My 17YO just graduated from high school, and she’s spent nearly a quarter of her life in high school. She can’t possibly be ready for the world; for college and living on her own and fighting her own battles and choosing her own music, even, honestly, and yet here we are. She’s driving me to St. Paul. She’s fought her own battles. She’s been doing this all behind our back and that’s because life is an eternity when it happens. Life is an eternity when it happens to us, but an absolute blip when it happens to others. We’re different people when we make it through the other side. That’s the whole idea.

On September 6, 1994, Bad Religion released their second major label album, Stranger Than Fiction. This was a new foundation — from here, I narrowed in and found my space, forming what still stands as the core of my musical taste. For me, without Stranger Than Fiction, there’s no Sunny Day Real Estate, no Fugazi, no hardcore punk and no Pomp Room and no house shows and no random parties where we all probably drank too much and decided to like ska. But for the previous two years — 1993, 1994 — the entirety of modern music was on shuffle, everything trying to make its way into my mind, everything trying to find a foothold. It was the variety, more than anything, that shaped me. We think about the points where the carousel stops, but forget that the real thrill was being on the ride in the first place. And I did it all on my own.
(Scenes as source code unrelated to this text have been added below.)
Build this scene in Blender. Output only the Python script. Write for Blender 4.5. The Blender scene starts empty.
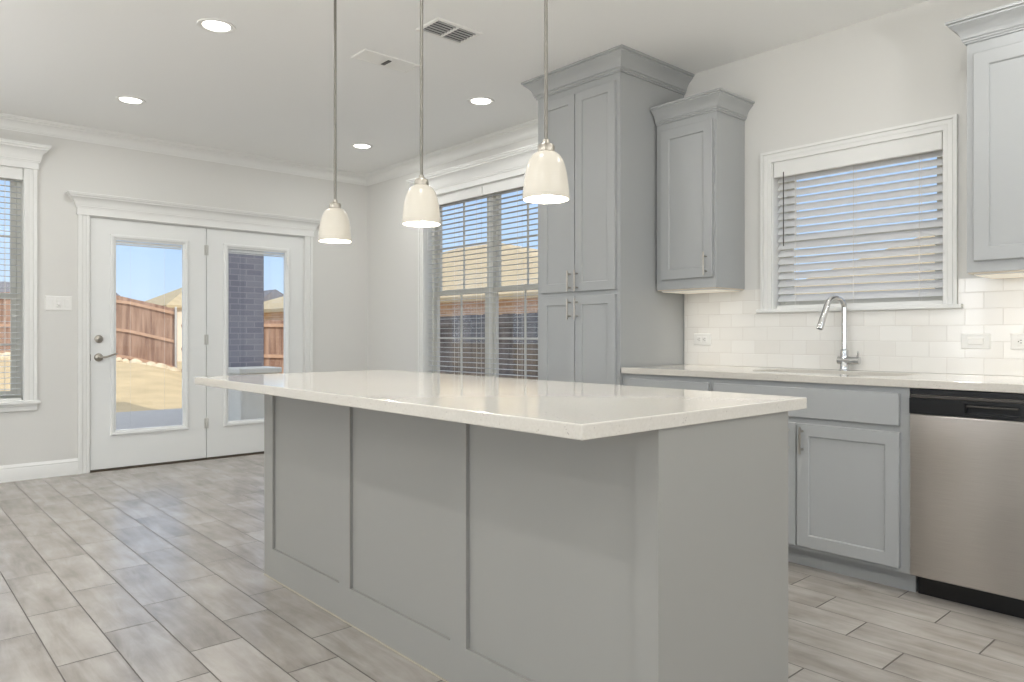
import bpy, bmesh, math, random
from mathutils import Vector
random.seed(7)
scene = bpy.context.scene
C = scene.collection

# ------------------------------------------------------------------ camera, light, exposure
CAM_H, F_PX, HORIZON, YAW = 1.0984, 727.3, 335.29, 0.8402
cam = bpy.data.cameras.new('camera'); cam_o = bpy.data.objects.new('camera', cam); C.objects.link(cam_o)
cam_o.location = (0, 0, CAM_H)
cam_o.rotation_euler = (math.pi/2, 0, YAW - math.pi/2)
cam.sensor_width = 36; cam.lens = F_PX/1024*36
cam.shift_y = (HORIZON - 341)/1024
cam.clip_start = .02; cam.clip_end = 400
scene.camera = cam_o
scene.cycles.max_bounces = 14; scene.cycles.diffuse_bounces = 10

scene.view_settings.view_transform = 'Standard'; scene.view_settings.look = 'None'
scene.view_settings.exposure = 0.05; scene.view_settings.gamma = 1.0
scene.view_settings.use_curve_mapping = False

w = bpy.data.worlds.new('sky'); scene.world = w; w.use_nodes = True
nt = w.node_tree; nt.nodes.clear()
wo = nt.nodes.new('ShaderNodeOutputWorld'); bg = nt.nodes.new('ShaderNodeBackground')
tc = nt.nodes.new('ShaderNodeTexCoord'); sx = nt.nodes.new('ShaderNodeSeparateXYZ')
cr = nt.nodes.new('ShaderNodeValToRGB')
nt.links.new(tc.outputs['Generated'], sx.inputs[0]); nt.links.new(sx.outputs['Z'], cr.inputs['Fac'])
nt.links.new(cr.outputs['Color'], bg.inputs['Color']); nt.links.new(bg.outputs[0], wo.inputs[0])
els = cr.color_ramp.elements
els[0].position = 0.0; els[0].color = (.66, .80, .96, 1)
els[1].position = .75; els[1].color = (1.05, 1.12, 1.25, 1)
e = els.new(.12); e.color = (.50, .70, .96, 1)
e = els.new(.3); e.color = (.38, .59, .95, 1)
e = els.new(.45); e.color = (.80, .93, 1.15, 1)
SKY = 1.15
bg.inputs['Strength'].default_value = SKY

sun = bpy.data.lights.new('sun', 'SUN'); sun.energy = 3.0; sun.angle = .009; sun.color = (1, .93, .82)
sun_o = bpy.data.objects.new('sun', sun); C.objects.link(sun_o); sun_o.location = (0, -20, 20)
sun_o.rotation_euler = Vector((.08, -.80, .57)).to_track_quat('Z', 'Y').to_euler()

CAN_W = 6.5          # watts of one recessed can
CAN_COL = (1, 1, .985)
PEND_W = .3
UP_W = 38            # watts of one added ceiling-fill lamp
FILL_W = 8.5          # watts per square metre of the fill lamps added outside the unseen windows
STRIP_W = .30

# ------------------------------------------------------------------ measures of the room
H = 2.738; YF = 6.59; XR = 3.90; XL = -3.6; YN = -4.2; TH = .16

# ------------------------------------------------------------------ helpers
def origin(o):
    v = Vector((0, 0, 0))
    while o is not None:
        v += o.location; o = o.parent
    return v

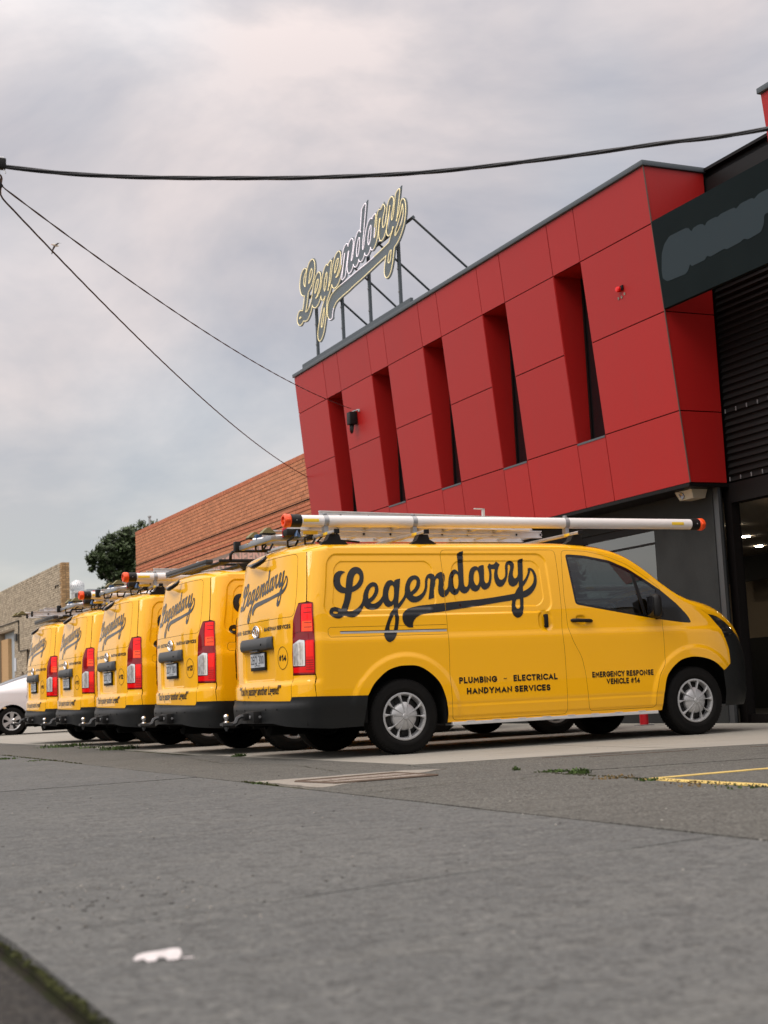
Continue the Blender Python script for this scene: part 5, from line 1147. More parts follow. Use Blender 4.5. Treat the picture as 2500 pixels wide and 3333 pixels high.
# recessed dark louvre wall between the two blocks
lv = MB(); lv.box(5.66, 5.70, -1.2, 1.50, 2.9, 6.86); lw = lv.build('louvre_wall', LOU, bld)
for z_ in np.arange(2.98, 6.84, .085):
    m = MB(); m.add([(5.66, -1.2, z_), (5.66, 1.38, z_), (5.625, 1.38, z_-.055), (5.625, -1.2, z_-.055), (5.66, -1.2, z_-.07), (5.66, 1.38, z_-.07)], [(0, 3, 2, 1), (3, 4, 5, 2), (0, 1, 5, 4)][:2]); m.build('louvre_blade', LOU, lw)
m = MB()
for z_, y0 in ((3.79, 1.33), (2.95, 1.34)):
    for k in range(12): m.box(5.61, 5.622, y0-.205*k-.004, y0-.205*k+.004, z_-.025, z_+.025)
m.build('louvre_bracket', STL, lw)
m = MB(); m.box(5.58, 5.72, -1.2, 1.50, 6.862, 6.90); m.build('louvre_capping', FRM, lw)
# black fascia board with the pale patch where letters were removed
fa = MB(); V_ = [(FX(z)-.012+dx, y, z) for dx in (0, .06) for y, z in ((-3.2, 5.045), (Y0-.012, 5.045), (Y0-.012, 6.135), (-3.2, 6.135))]
fa.add(V_, [(0, 3, 2, 1), (4, 5, 6, 7), (0, 1, 5, 4), (1, 2, 6, 5), (2, 3, 7, 6), (3, 0, 4, 7)])
fas = fa.build('fascia_board', FAS, bld)
BLOB = [(1.301, 5.488), (1.25, 5.695), (1.173, 5.792), (1.051, 5.855), (.724, 5.852), (.67, 5.835), (.63, 5.776), (.59, 5.809), (.473, 5.816), (.406, 5.80), (.376, 5.763), (.321, 5.803), (.168, 5.806), (.13, 5.79), (.071, 5.809), (-.183, 5.804), (-.2, 5.776), (-.29, 5.811), (-.497, 5.809), (-.519, 5.783), (-.6, 5.816), (-.702, 5.819), (-.9, 5.81), (-.9, 5.576), (-.642, 5.568), (-.622, 5.482), (-.554, 5.404), (-.32, 5.387), (-.261, 5.42), (-.192, 5.398), (.063, 5.39), (.088, 5.411), (.365, 5.394), (.415, 5.427), (.464, 5.388), (.722, 5.387), (.744, 5.427), (.79, 5.36), (.853, 5.332), (1.223, 5.346), (1.301, 5.405)]
BL = np.array(BLOB)[::-1]*np.array([-1, 1])
fl = lambda u, v: np.stack([FX(v)-.015, -u, v], -1)
link('cleaned_patch', patch('cleaned_patch', rnd(BL[::-1], .03), [], fl, FAB, .2, .05), fas)
# second clad block on the right, only its edge is in view
by = [-4.2, -2.6, -1.91, -.86]
for a, b in zip(by[:-1], by[1:]):
    for z0, z1 in zip(ROWS[:-1], ROWS[1:]): panel(a, b, z0, z1, bld, 0)
end_face(-.86, bld, -1)
m = MB(); m.box(FX(6.85)-.035, 5.62, -4.3, -.84, 6.85, 6.915, None, .006); m.build('coping', COP, bld, 40)
m = MB(); V_ = [(FX(z)+dx, y, z) for dx in (.0165, .10) for y, z in ((-4.2, 2.92), (-.88, 2.92), (-.88, 6.85), (-4.2, 6.85))]
m.add(V_, [(0, 3, 2, 1), (4, 5, 6, 7), (0, 1, 5, 4), (1, 2, 6, 5), (2, 3, 7, 6), (3, 0, 4, 7)]); m.build('panel_backing', DRK, bld)
# small fittings on the building
sb = thing('siren_box', 'small cream alarm siren box with a round blue front under the soffit', 'alarm box', (5.30, 1.74, 2.858))
m = MB(); V_ = [(-.10, -.17, 0), (.14, -.17, 0), (.14, .17, 0), (-.10, .17, 0), (-.055, -.14, -.105), (.12, -.14, -.105), (.12, .14, -.105), (-.055, .14, -.105)]
m.add(V_, [(0, 1, 2, 3), (7, 6, 5, 4), (0, 4, 5, 1), (1, 5, 6, 2), (2, 6, 7, 3), (3, 7, 4, 0)]); m.build('case', mat('cream_plastic', (0.46, 0.43, 0.35), .5), sb)
m = MB(); m.lathe([(.045, 0), (.045, .012), (.038, .014), (0, .012)], 24, trm(-.076, .055, -.05) @ rotm('Y', R(-90-23))); lb = m.build('strobe_lens', mat('blue_strobe', (0.012, 0.03, 0.09), .15, coat=1), sb)
lp = thing('wall_lamp', 'small red lamp with drilled holes below it on the large red panel', 'lamp', fpt(2.215, 5.52))
m = MB(); m.lathe([(.03, 0), (.036, .02), (.038, .045), (.03, .06), (0, .064)], 16, rotm('Y', R(-90))); m.build('lens', TRD, lp)
m = MB(); m.box(-.02, 0, -.075, -.02, -.02, .04); m.build('bracket', FRM, lp)
m = MB()
for dy, dz in ((.06, -.10), (-.01, -.10), (-.08, -.075)): m.lathe([(.018, 0), (.018, .004), (.010, .004), (.009, .001), (0, .001)], 12, trm(.004, dy, dz) @ rotm('Y', R(-95.3)))
m.build('drilled_hole', PITC, lp)
jb = thing('junction_box', 'black cable junction box on the red facade where the service cable lands', 'electrical box', fpt(10.78, 5.52))
jb.scale = (.78, .78, .78)
m = MB(); m.box(-.20, -.01, -.10, .10, -.16, .13, None, .012); m.box(-.05, .03, -.02, .02, .12, .19); m.build('case', BLK, jb, 40)
m = MB()
for k in range(3): m.tube([(-.14, -.05+.05*k, -.15), (-.15, -.06+.05*k, -.30), (-.12, -.03+.04*k, -.36), (-.09, .0+.03*k, -.30), (-.07, .0+.03*k, -.15)], .011, 6)
m.build('cable_loop', BLK, jb, True)
m = MB(); m.tube([(-.10, .0, .14), (-.02, -.16, .16), (.03, -.24, .12)], .014, 6); m.lathe([(.03, -.03), (.03, .03), (0, .03)], 10, trm(-.02, -.24, .13)); m.build('cable_hook', STL, jb)
bo = thing('red_bollard', 'red post standing against the dark wall, seen under the nearest van', 'post', (4.95, 2.55, 0))
m = MB(); m.lathe([(0, 0), (.055, 0), (.055, .98), (.05, 1.0), (0, 1.0)], 16); m.build('post', RED, bo, 40); m = MB(); m.box(-.09, .09, -.09, .09, 0, .012); m.build('base_plate', STL, bo)
# ---------------------------------------------------------------- roof sign
sg = thing('roof_sign', 'neon-outlined script sign reading Legendary on posts above the red facade', 'sign', (4.8, 10.8, 6.9))
sg.location = (0, 0, 0)
SGP = mat('sign_plate', (0.085, 0.112, 0.130), .45, 0, .5)
NEY = mat('neon_yellow', (.8, .7, .4), .3, emit=(1.0, .80, .42), estr=.6); NEW = mat('neon_white', (.8, .75, .8), .3, emit=(1.0, .88, .95), estr=.7)
NEG = mat('neon_tip', (.2, .6, .2), .3, emit=(.15, .9, .25), estr=.5); NER = mat('neon_red_tip', (.7, .2, .15), .3, emit=(1, .25, .15), estr=.55)
SX, SY0, SZ0, SS, SA, SSX, SSH = 4.8, 10.816, 8.343, 2.37, -.035, .956, .191
def signpt(c, x):
    X = (c[:, 0]-.4)*SSX+SSH*(c[:, 1]-1.45); Z = c[:, 1]-1.45
    a = SS*(math.cos(SA)*X-math.sin(SA)*Z); b = SS*(math.sin(SA)*X+math.cos(SA)*Z)
    return np.stack([np.full(len(c), x), SY0-a, SZ0+b], 1)
def sfn(x): return lambda u, v: signpt(np.stack([np.ravel(u), np.ravel(v)], 1), x)
DEP = .014
SEXP = [inset(resample(c, .012), -.020 if i_ == 0 else .012) for i_, c in enumerate(SCON)]
fr = patch('letter_face', SEXP[0], SEXP[1:], sfn(SX), SGP, .08, .02)
face = link('letter_face', fr, sg)
bk = patch('letter_back', SEXP[0], SEXP[1:], sfn(SX+DEP), SGP, .08, .02); bk.flip_normals(); link('letter_back', bk, sg)
m = MB()
for c in SEXP:
    L_ = resample(c, .03); A = signpt(L_, SX); B = signpt(L_, SX+DEP); n_ = len(L_); m.add(list(A)+list(B), [(i, n_+i, n_+(i+1) % n_, (i+1) % n_) for i in range(n_)])
m.build('letter_side', SGP, sg)
for ci, c in enumerate(SCON):
    r0 = resample(c, .012); q = inset(r0, -.011 if ci == 0 else .004)
    for _ in range(2): q = (np.roll(q, 1, 0)+2*q+np.roll(q, -1, 0))/4
    runs = []; cur = None
    def kind(p):
        if p[1] < 1.20 and p[0] > .05 and p[0] < 1.12: return 'w'
        if .265 < p[0] < .93 and p[1] > 1.30+.10*p[0]: return 'w'
        return 'y'
    ks = [kind(p) for p in q]; n_ = len(q); s0 = next((i for i in range(n_) if ks[i] != ks[i-1]), 0); i = 0
    while i < n_:
        k_ = ks[(s0+i) % n_]; j = i
        while j < n_ and ks[(s0+j) % n_] == k_: j += 1
        idx = [(s0+t) % n_ for t in range(i, min(j+1, n_+1))]
        pts = signpt(q[idx], SX-.018)
        if len(pts) > 2:
            mm = MB(); mm.tube(pts, .0068, 6, closed=(i == 0 and j >= n_ and len(set(ks)) == 1)); mm.build('neon_tube', NEW if k_ == 'w' else NEY, sg, True)
        i = j
posts = [(12.69, 8.37), (11.40, 8.39), (10.14, 8.41), (8.87, 8.43)]
for y_, zt in posts:
    m = MB(); m.box(4.88, 4.93, y_-.024, y_+.024, 6.96, zt); p_ = m.build('post', COP, sg)
    m = MB(); m.box(4.862, 4.948, y_-.055, y_+.055, 6.915, 7.10); m.build('post_shoe', FRM, p_)
    m = MB()
    for z_ in (7.35, 7.75, 8.1): m.lathe([(.018, 0), (.018, .012), (0, .012)], 8, trm(4.874, y_, z_) @ rotm('Y', R(-90)))
    m.build('bolt', STL, p_)
m = MB(); m.tube([(4.90, 8.22, 8.46), (4.90, 13.15, 8.38)], .035, 4); m.build('beam', COP, sg)
for (y_, zs) in ((12.3, 8.27), (10.95, 8.25), (9.72, 8.34), (8.33, 8.42)):
    m = MB(); A = Vector((4.91, y_-.06, 8.46-.08*(y_-8.22)/4.93)); B = Vector((4.93+2.05, y_+.05, zs-1.5)); m.tube([A, B], .024, 4); m.build('brace', COP, sg)

# ---------------------------------------------------------------- brick buildings
def brick_mat(nm, c, c2, r_): return mat(nm, c, .85, 0, .3, noise=[(11, .55, 4, c2), (70, .25, 3)], rand=r_, bump=[(60, .25)])
BR1 = brick_mat('orange_brick', (0.50, 0.200, 0.100), (0.42, 0.165, 0.082), .12)
BR2 = brick_mat('header_brick', (0.47, 0.160, 0.082), (0.40, 0.135, 0.070), .10)
BR3 = brick_mat('yellow_brick', (0.43, 0.36, 0.265), (0.28, 0.23, 0.165), .24)
BR4 = brick_mat('corner_brick', (0.40, 0.255, 0.125), (0.31, 0.19, 0.09), .22)
MOR = mat('mortar', (0.30, 0.165, 0.105), .95, 0, .1); MOY = mat('yellow_mortar', (0.24, 0.19, 0.135), .95, 0, .1)
eng = thing('orange_brick_building', 'orange brick workshop with a painted sign band, beyond the red building', 'building', (5.6, 15, 0)); eng.location = (0, 0, 0)
BX, BY0, BY1, BZT = 5.60, 13.62, 29.42, 5.69
m = MB(); m.box(BX+.007, 22, BY0, BY1-.004, 0, BZT-.012); m.build('wall', MOR, eng)
bricks = []                                                # (y0, y1, z0, z1, depth, material)
z = BZT; soldier = .105
y = BY0
while y < BY1: bricks.append((y, min(y+.068, BY1), z-soldier+.004, z, .004, BR2)); y += .077
z -= soldier; row = 0
while z > .05:
    h = .076
    band = 4.30 < z < 4.66 and row % 3 != 1
    y = BY0-(.12 if row % 2 else 0)
    while y < BY1-.03:
        a, b = max(y, BY0), min(y+.230, BY1)
        if b-a > .03 and not (3.60 < z < 4.14 and a < 24.6): bricks.append((a, b, z-h-.002, z-.012, .012 if band else rng.uniform(-.002, .003), BR2 if band else BR1))
        y += .24
    z -= .0865; row += 1
bricks.sort(key=lambda b: (b[5] is BR2, b[0]))
ref = {}
near = bricks[:300]
def brick_mesh(dy, dz, mm):
    k = (round(dy, 3), round(dz, 3), mm.name)
    if k not in ref:
        b = MB(); b.box(-.0, .05, -dy/2, dy/2, -dz/2, dz/2); ref[k] = b.mesh('brick', mm)
    return ref[k]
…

Our kids are going to be okay. They move faster than we think, and when they’ve abandoned their old ways, it’s not because we were wrong. It’s because every day and every moment they’re growing, just like we did. Faster than we expect, but still along the same timeline. They’ll never admit it until they’re older, but those embarrassing songs are just as important as the new stuff.

They’ll do the same thing we do — they’ll rediscover, and dive back into the rabbit hole. They’ll find their version of “Ordinary World” again, and they’ll smile when they hear it because it will remind them of when they found their own taste. Their own voice. They might even admit that they’ve liked it the whole time.